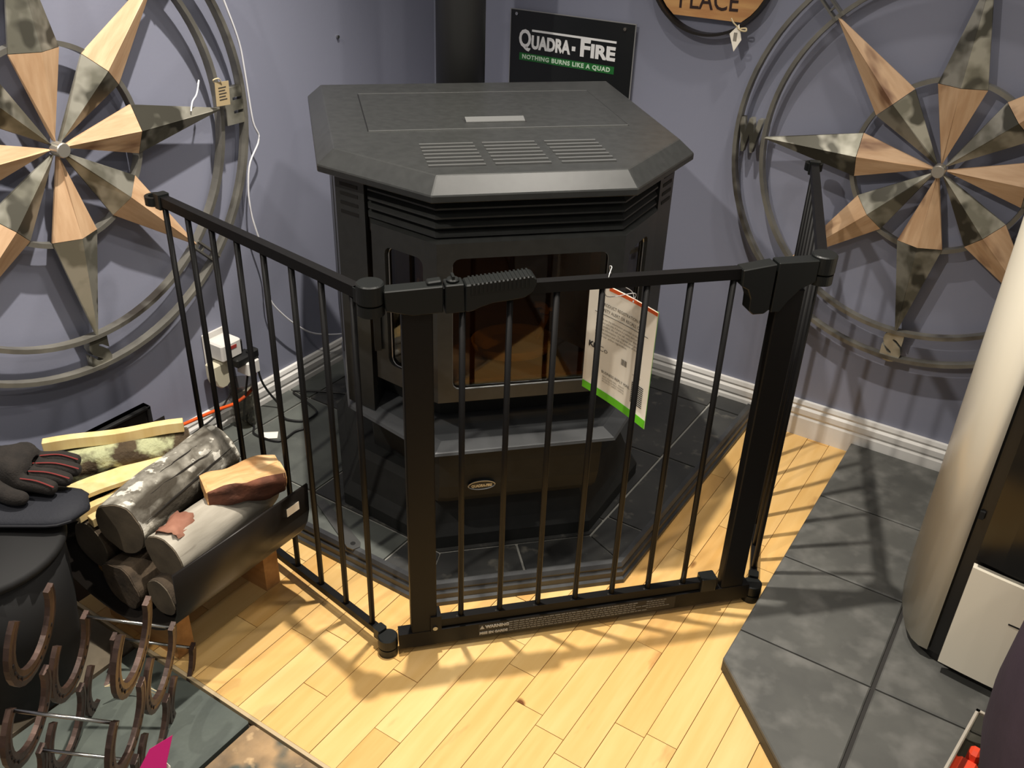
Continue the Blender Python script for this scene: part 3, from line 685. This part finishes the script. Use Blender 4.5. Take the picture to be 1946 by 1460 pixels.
# round PLACE sign
pc = empty('round_wood_sign', 'round black ringed wooden wall sign reading PLACE', 'sign', (.789, 0, 1.092))
m = MB(); n = 72
m.loft([[((.146+a)*math.cos(2*PI*k/n), y_, (.146+a)*math.sin(2*PI*k/n)) for k in range(n)] for a, y_ in ((-.003, -.010), (.003, -.010), (.003, -.036), (-.003, -.036), (-.003, -.010))], cap=False); m.build('metal_ring', cradm, pc)
m = MB(); m.loft([[((.128+a)*math.cos(2*PI*k/n), y_, (.128+a)*math.sin(2*PI*k/n)) for k in range(n)] for a, y_ in ((-.002, -.006), (.002, -.006), (.002, -.016), (-.002, -.016), (-.002, -.006))], cap=False)
zs = [-.113, -.045, .022, .09]
for a, b in zip(zs, zs[1:]):
    ra = .139; xa = lambda z: math.sqrt(max(ra*ra-z*z, 0))
    pr = [(-xa(a), a+.001)]+[(xa(a), a+.001)]+[(xa(a+(b-a)*k/4), a+(b-a)*k/4) for k in (1, 2, 3)]+[(xa(b), b-.001), (-xa(b), b-.001)]+[(-xa(a+(b-a)*k/4), a+(b-a)*k/4) for k in (3, 2, 1)]
    MB().xz(pr, -.022, -.010).build('wood_board', signwood, pc)
text('burnt_lettering', 'PLACE', .058, burnt, pc, (-.072, -.0224, -.096), (1, 0, .04), (-.04, 0, 1), offset=.0004, width=.140)
pt = empty('small_price_tag', 'small white price tag tied under the round wooden sign', 'tag', (.868, -.040, .955))
MB().xz([(-.013, .002), (.006, .024), (.016, -.008), (.002, -.034)], -.0005, .0005).build('tag_card', paper, pt)
MB().box((-.003, -.001, -.012), (.005, -.0006, .006)).build('tag_print', greyink, pt)
MB().tube(smooth_path([(.004, -.001, .018), (-.006, -.004, .026), (-.014, 0, .034)]), .0016, 5).tube(smooth_path([(.004, -.001, .016), (.014, -.004, .012), (.024, -.002, .012), (.022, 0, .017), (.010, 0, .015)]), .002, 5).build('tag_bow', twine, pt)
m = MB(); m.loft([[(.23+.004*math.cos(2*PI*k/12), y_, 1.06+.004*math.sin(2*PI*k/12)) for k in range(12)] for y_ in (0, -.006)])
tag(MB().loft([[(a, -.385+.004*math.cos(2*PI*k/12), .892+.004*math.sin(2*PI*k/12)) for k in range(12)] for a in (0, .005)]).build('wall_screw', chrome), 'tiny silver screw in the left wall beside the flue pipe', 'screw')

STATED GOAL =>
Repeat the material above in full and exactly, omitting the pictures.

SOLVED PROBLEM =>
Continue the Blender Python script for this scene: part 3, from line 685. This part finishes the script. Use Blender 4.5. Take the picture to be 1946 by 1460 pixels.
# round PLACE sign
pc = empty('round_wood_sign', 'round black ringed wooden wall sign reading PLACE', 'sign', (.789, 0, 1.092))
m = MB(); n = 72
m.loft([[((.146+a)*math.cos(2*PI*k/n), y_, (.146+a)*math.sin(2*PI*k/n)) for k in range(n)] for a, y_ in ((-.003, -.010), (.003, -.010), (.003, -.036), (-.003, -.036), (-.003, -.010))], cap=False); m.build('metal_ring', cradm, pc)
m = MB(); m.loft([[((.128+a)*math.cos(2*PI*k/n), y_, (.128+a)*math.sin(2*PI*k/n)) for k in range(n)] for a, y_ in ((-.002, -.006), (.002, -.006), (.002, -.016), (-.002, -.016), (-.002, -.006))], cap=False)
zs = [-.113, -.045, .022, .09]
for a, b in zip(zs, zs[1:]):
    ra = .139; xa = lambda z: math.sqrt(max(ra*ra-z*z, 0))
    pr = [(-xa(a), a+.001)]+[(xa(a), a+.001)]+[(xa(a+(b-a)*k/4), a+(b-a)*k/4) for k in (1, 2, 3)]+[(xa(b), b-.001), (-xa(b), b-.001)]+[(-xa(a+(b-a)*k/4), a+(b-a)*k/4) for k in (3, 2, 1)]
    MB().xz(pr, -.022, -.010).build('wood_board', signwood, pc)
text('burnt_lettering', 'PLACE', .058, burnt, pc, (-.072, -.0224, -.096), (1, 0, .04), (-.04, 0, 1), offset=.0004, width=.140)
pt = empty('small_price_tag', 'small white price tag tied under the round wooden sign', 'tag', (.868, -.040, .955))
MB().xz([(-.013, .002), (.006, .024), (.016, -.008), (.002, -.034)], -.0005, .0005).build('tag_card', paper, pt)
MB().box((-.003, -.001, -.012), (.005, -.0006, .006)).build('tag_print', greyink, pt)
MB().tube(smooth_path([(.004, -.001, .018), (-.006, -.004, .026), (-.014, 0, .034)]), .0016, 5).tube(smooth_path([(.004, -.001, .016), (.014, -.004, .012), (.024, -.002, .012), (.022, 0, .017), (.010, 0, .015)]), .002, 5).build('tag_bow', twine, pt)
m = MB(); m.loft([[(.23+.004*math.cos(2*PI*k/12), y_, 1.06+.004*math.sin(2*PI*k/12)) for k in range(12)] for y_ in (0, -.006)])
tag(MB().loft([[(a, -.385+.004*math.cos(2*PI*k/12), .892+.004*math.sin(2*PI*k/12)) for k in range(12)] for a in (0, .005)]).build('wall_screw', chrome), 'tiny silver screw in the left wall beside the flue pipe', 'screw')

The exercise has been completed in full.